Late in the evening on Wednesday, November 2, the House of Representatives approved the Every Child Succeeds Act, a broadly sweeping bill to revise (or outright replace) the unpopular No Child Left Behind law. Key in the revisions is the end of aggressive federal oversight of school performance. ECSA will return control of schools to state and local governments, allowing them to determine out to rate schools and what to do with those that fail.

Under NCLB, low-performing schools were punished under a single rubric, regardless of their location, their demographic, or their funding. Originally meant to level out what GW Bush called the ‘soft bigotry of low expectations,’ it instead applied penalties without offering significant solutions or resources, sending many poor schools into dives of worsening performance, measured by standardized tests that could only measure a single facet of a school’s results.

Every Child Succeeds, after months of wrangling, passed in the House 359 to 64 with wide bipartisan support.

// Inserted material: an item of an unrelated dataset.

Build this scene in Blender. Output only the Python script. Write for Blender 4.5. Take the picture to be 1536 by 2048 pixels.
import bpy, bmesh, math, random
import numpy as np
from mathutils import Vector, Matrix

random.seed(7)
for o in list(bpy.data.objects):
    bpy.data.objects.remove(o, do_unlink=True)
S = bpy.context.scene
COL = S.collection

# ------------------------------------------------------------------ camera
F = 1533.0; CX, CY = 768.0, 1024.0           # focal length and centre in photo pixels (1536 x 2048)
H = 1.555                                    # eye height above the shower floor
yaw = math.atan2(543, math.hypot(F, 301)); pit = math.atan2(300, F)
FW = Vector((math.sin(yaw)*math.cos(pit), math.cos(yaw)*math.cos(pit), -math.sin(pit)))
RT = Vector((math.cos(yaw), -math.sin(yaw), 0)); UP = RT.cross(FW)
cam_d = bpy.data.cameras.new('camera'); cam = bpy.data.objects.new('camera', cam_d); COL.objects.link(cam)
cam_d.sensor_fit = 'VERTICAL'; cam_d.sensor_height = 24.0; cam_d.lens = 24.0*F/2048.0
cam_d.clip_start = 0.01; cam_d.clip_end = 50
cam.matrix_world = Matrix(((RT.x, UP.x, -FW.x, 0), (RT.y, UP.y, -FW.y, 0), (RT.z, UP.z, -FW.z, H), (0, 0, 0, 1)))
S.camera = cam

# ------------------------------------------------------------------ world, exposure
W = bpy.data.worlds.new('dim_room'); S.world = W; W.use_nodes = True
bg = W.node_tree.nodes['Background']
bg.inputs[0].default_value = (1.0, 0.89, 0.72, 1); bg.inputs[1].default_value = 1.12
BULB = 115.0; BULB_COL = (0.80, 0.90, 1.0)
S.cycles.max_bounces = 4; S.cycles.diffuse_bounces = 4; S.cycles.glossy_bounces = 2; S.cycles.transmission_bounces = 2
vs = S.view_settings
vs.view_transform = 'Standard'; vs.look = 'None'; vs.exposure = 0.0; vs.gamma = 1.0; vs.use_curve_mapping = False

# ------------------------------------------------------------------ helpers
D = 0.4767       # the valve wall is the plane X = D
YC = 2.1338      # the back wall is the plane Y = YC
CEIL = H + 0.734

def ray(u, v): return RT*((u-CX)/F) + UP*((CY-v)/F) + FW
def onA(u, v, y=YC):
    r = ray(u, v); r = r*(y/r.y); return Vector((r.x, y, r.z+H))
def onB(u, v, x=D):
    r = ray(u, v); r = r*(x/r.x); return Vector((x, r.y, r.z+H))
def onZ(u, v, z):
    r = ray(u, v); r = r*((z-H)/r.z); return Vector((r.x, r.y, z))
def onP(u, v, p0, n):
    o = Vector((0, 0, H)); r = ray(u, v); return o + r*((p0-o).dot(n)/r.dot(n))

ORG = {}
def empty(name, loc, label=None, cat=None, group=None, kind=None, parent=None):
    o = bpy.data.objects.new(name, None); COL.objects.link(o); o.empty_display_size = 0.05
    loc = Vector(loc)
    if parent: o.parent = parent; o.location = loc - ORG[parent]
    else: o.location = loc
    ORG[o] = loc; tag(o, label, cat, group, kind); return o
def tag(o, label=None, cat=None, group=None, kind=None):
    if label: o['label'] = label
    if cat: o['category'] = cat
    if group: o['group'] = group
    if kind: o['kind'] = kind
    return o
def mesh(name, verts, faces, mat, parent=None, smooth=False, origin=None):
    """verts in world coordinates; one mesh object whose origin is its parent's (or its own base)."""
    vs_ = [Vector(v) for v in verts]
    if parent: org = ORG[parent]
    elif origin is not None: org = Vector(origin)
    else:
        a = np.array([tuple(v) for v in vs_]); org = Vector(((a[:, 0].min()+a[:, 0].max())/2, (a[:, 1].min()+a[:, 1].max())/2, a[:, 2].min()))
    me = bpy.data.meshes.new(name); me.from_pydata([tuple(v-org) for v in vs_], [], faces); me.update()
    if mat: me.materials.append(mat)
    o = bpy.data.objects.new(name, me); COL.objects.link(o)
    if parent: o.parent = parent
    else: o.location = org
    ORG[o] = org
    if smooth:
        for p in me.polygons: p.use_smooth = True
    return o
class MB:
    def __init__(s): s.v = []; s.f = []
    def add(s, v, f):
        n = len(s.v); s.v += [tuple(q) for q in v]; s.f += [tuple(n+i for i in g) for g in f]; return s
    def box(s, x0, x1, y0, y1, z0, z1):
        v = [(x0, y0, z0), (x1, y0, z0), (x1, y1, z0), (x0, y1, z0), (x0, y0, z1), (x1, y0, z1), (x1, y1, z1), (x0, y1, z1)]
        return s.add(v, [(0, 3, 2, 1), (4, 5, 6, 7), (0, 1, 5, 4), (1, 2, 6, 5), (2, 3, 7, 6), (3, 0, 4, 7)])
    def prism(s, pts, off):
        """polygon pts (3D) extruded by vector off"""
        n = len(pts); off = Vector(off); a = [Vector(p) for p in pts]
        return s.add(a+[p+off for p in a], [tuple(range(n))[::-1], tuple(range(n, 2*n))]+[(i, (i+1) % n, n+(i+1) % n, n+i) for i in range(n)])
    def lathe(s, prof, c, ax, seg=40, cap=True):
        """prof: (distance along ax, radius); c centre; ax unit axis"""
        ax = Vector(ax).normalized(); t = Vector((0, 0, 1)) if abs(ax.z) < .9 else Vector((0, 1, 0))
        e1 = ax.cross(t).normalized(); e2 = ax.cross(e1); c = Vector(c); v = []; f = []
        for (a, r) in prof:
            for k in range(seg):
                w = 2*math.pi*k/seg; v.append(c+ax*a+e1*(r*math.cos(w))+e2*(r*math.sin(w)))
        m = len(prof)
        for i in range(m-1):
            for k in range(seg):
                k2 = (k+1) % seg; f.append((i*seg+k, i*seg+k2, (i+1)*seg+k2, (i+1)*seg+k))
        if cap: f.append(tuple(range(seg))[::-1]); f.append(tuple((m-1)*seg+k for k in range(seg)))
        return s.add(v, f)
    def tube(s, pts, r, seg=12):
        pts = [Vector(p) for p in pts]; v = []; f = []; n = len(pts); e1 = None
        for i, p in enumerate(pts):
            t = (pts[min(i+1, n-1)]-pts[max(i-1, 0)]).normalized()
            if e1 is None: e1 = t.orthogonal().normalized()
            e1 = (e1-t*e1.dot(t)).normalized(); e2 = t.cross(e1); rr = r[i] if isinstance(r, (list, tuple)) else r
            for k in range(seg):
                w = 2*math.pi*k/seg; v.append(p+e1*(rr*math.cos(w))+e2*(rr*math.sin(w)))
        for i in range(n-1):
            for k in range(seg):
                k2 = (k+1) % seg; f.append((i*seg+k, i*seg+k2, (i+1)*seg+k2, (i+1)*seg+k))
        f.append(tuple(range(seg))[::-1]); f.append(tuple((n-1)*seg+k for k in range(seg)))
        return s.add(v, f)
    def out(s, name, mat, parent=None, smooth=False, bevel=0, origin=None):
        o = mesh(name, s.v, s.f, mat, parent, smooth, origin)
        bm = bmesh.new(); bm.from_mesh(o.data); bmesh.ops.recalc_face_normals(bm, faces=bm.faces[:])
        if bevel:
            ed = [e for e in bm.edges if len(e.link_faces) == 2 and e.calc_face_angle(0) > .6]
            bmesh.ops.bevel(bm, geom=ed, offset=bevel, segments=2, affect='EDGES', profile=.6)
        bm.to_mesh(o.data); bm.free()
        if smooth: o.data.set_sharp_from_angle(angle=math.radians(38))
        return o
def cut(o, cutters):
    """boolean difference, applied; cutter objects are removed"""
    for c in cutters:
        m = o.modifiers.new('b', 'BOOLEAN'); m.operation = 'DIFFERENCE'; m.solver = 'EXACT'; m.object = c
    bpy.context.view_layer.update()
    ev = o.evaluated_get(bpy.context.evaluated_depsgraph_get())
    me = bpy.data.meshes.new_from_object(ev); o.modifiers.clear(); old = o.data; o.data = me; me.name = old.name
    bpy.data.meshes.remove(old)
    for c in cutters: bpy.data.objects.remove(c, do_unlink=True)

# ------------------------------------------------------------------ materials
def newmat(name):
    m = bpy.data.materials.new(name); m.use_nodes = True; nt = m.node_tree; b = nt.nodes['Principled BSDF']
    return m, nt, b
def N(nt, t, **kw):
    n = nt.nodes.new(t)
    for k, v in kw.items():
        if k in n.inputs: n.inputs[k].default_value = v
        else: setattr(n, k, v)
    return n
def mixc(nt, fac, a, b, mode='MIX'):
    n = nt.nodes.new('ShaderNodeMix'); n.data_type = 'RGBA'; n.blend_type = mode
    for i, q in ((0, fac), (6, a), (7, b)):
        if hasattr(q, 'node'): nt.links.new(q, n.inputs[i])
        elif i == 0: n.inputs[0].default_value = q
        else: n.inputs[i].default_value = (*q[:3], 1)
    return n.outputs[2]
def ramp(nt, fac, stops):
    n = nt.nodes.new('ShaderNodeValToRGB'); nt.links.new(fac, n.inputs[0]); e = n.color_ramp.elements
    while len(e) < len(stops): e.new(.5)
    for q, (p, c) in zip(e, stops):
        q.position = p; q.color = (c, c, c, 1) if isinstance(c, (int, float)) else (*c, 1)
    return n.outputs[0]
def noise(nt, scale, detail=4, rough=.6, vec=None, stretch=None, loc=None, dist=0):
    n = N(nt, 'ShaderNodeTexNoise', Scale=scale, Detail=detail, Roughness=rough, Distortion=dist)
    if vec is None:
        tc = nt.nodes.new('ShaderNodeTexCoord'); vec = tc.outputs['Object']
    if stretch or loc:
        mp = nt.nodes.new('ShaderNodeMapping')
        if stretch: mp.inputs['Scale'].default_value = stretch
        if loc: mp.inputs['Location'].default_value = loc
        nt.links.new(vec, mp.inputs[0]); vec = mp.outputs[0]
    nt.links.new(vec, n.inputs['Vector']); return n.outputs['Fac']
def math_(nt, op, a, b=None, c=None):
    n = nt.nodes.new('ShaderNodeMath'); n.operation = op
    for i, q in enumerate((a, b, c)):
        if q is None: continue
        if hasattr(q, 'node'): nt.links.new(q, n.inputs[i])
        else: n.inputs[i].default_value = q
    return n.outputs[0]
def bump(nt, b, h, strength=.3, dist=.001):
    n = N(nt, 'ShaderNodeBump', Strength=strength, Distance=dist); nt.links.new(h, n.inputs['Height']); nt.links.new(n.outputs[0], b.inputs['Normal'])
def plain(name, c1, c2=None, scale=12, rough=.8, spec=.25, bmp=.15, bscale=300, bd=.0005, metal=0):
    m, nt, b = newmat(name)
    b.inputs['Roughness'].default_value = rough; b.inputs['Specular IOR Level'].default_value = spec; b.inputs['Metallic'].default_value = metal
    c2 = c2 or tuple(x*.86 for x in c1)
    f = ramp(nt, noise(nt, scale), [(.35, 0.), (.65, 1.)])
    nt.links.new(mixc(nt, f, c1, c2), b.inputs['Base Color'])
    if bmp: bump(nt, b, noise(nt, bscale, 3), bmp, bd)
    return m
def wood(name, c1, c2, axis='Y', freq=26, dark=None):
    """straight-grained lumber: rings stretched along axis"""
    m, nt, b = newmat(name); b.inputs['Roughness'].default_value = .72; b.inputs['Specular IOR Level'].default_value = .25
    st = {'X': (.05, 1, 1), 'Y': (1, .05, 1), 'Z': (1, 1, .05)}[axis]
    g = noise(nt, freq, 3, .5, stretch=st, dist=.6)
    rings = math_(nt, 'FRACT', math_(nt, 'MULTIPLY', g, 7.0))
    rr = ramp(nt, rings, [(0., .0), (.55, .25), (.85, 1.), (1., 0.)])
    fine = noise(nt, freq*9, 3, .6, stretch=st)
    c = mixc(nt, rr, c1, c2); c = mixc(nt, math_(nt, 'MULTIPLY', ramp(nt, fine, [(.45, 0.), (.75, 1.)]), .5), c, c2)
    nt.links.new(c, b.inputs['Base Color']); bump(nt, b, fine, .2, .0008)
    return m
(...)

It is expected to pass a vote in the Senate next week, and President Obama plans to sign it when it reaches his desk, according to a White House official.

The new bill retains the annual testing in math and reading, and schools must still report the results along with the demographic makeup of their schools to the federal government, but this will be used for tracking, not for enforcement.

Opponents to the bill express concerns that under the new law, schooling across the country will become uneven. But that could hardly be a worse result than No Child labeling virtually every school in the nation as failing.

Members of the Education Committee believe that being released from No Child’s oversight will lead to a period of much-needed experimentation in schools, and a leap forward in the effectiveness with which education uses new techniques and technologies.